Un testimone ma soprattutto un protagonista intimamente ed affettuosamente legato a questa terra che, genitrice di Giovenale e di Tommaso, non poteva non far breccia nel suo cuore e nella sua cultura.
Cultura che manifestò nelle sue funzioni di insegnante di materie letterarie, in diverse pubblicazioni, tra cui Il sole di Aquino e I santi inglesi nella valle del Liri (Tipogr. Industria Grafica Cassinate, S. Elia Fiumerapido), ed in una intensa attività pubblicistica praticata specialmente in quell’altra sua creatura che fu il mensile La Voce di Aquino, destinato a preparare il Centenario di S. Tommaso.
E poi, non ultimo, il Centenario Tomistico del 1974, forse l’evento più grande intuito dalla sua mente, che consentì ad Aquino di porsi al centro dell’universo tomistico e grazie al quale, nel nome di Tommaso, essa rese generosa e cordiale ospitalità a studiosi internazionali, vescovi, cardinali e addirittura a Papa Paolo VI.
Come in altre, anche in questa occasione si ripropose quella sua caparbietà per il raggiungimento dell’obiettivo. Quella sua continuità nell’azione che, starne al passo, era cosa non facile e che generalmente portava avanti facendo affidamento solo sulle sue forze e sulle sue capacità, anche a rischio di apparire talvolta egocentrico o, quanto meno, accentratore.

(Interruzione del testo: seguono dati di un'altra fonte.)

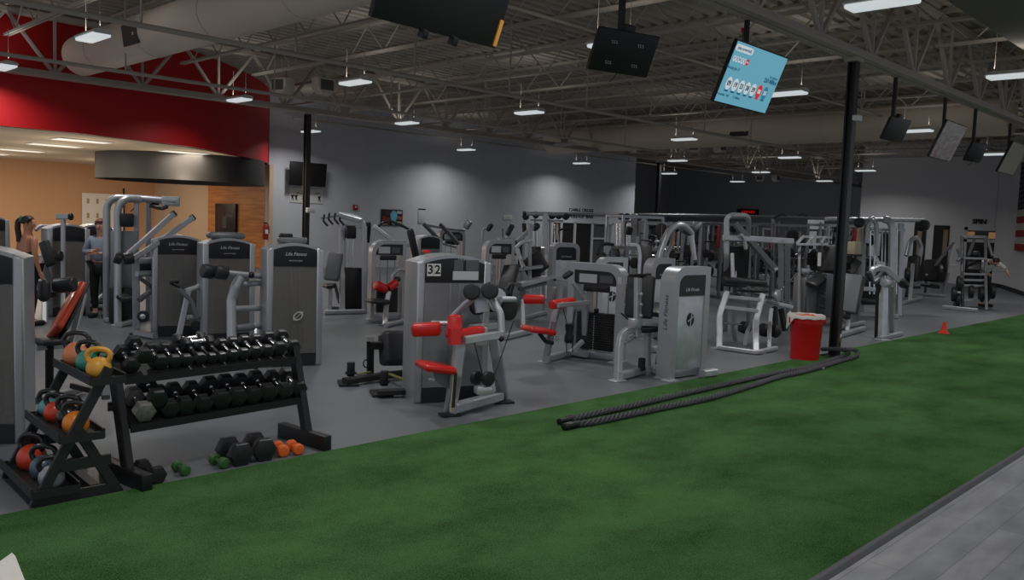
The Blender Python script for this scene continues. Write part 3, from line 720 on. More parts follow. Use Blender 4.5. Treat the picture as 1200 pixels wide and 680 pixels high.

Il ruolo occupato da Don Battista nella realtà di Aquino per buona parte del Ventesimo secolo è stato un ruolo molto importante. Si condividano o meno le sue iniziative e le sue opere. Serenamente, dunque, anche questa occasione è propizia per ringraziare ancora una volta Don Battista per quanto ha fatto per nobilitare ancor più il nome di Aquino nella cui storia, inevitabilmente, il suo nome è entrato di diritto.
E, ancora, per chiedergli di voler perdonare questa comunità, se al momento del suo addio, la trovò impreparata all’evento, un evento che lui sicuramente avrebbe saputo gestire in maniera ben diversa.
Del resto fu proprio allora, proprio con quei funerali, che iniziò l’ultimo declino di Aquino. Come purtroppo confermano, senza riserve, questi ultimi dieci anni. E, se volete, anche ciò che non è stato fatto per il decennale della scomparsa di Don Battista.